The “implosion” of the liberal international order? The future of democracy and multilateralism in times of crisis


  • Francesco Petrone



ILO; World order; Democracy; Global Governance; Civil Society


The arguments pointing to a decline of the current liberal international order (LIO) are becoming more and more insistent. The LIO, which emerged after the Second World War, has proved itself to be incapable of facing many challenges that affect the world today. Furthermore, the presence of new emerging powers (such as China) have given a severe blow to the leadership of Western countries, especially the US, which have represented the soul of the LIO. However, this decline is not only attributable to external/international factors such as, for example, the emergence of these new international powers. In our view, the crisis related to the LIO is above all a crisis that concerns its essential structural and internal component: liberal democracy. More specifically, it is within the liberal democratic system that this crisis has shown itself the most.
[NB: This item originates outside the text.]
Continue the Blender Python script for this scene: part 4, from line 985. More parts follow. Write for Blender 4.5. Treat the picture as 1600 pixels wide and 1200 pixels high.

We identify some specific areas - belonging to the economic, political and socio-cultural scopes - that are paradigmatic in describing the emergence of this crisis. Closely interconnected to one another, these issues are the mirror of the malaise of an entire world-system - precisely that of the LIO - and of its key component (democracy). Is this system “imploding” (as it happened for the Soviet Union)? Our argument is the following: in order to avoid this implosion, which seems underway, civil society should play a major role in the future international order, which should have a greater capacity to respond to human needs. Civil society, which thus far has not had a key role in decision-making processes, represents a pivotal hinge between people and institutions. Thus, it should represent a key means by which to revitalize a more participatory democracy (which is “the sovereignty of the people”, at least in its original meaning) and enhance multilateralism.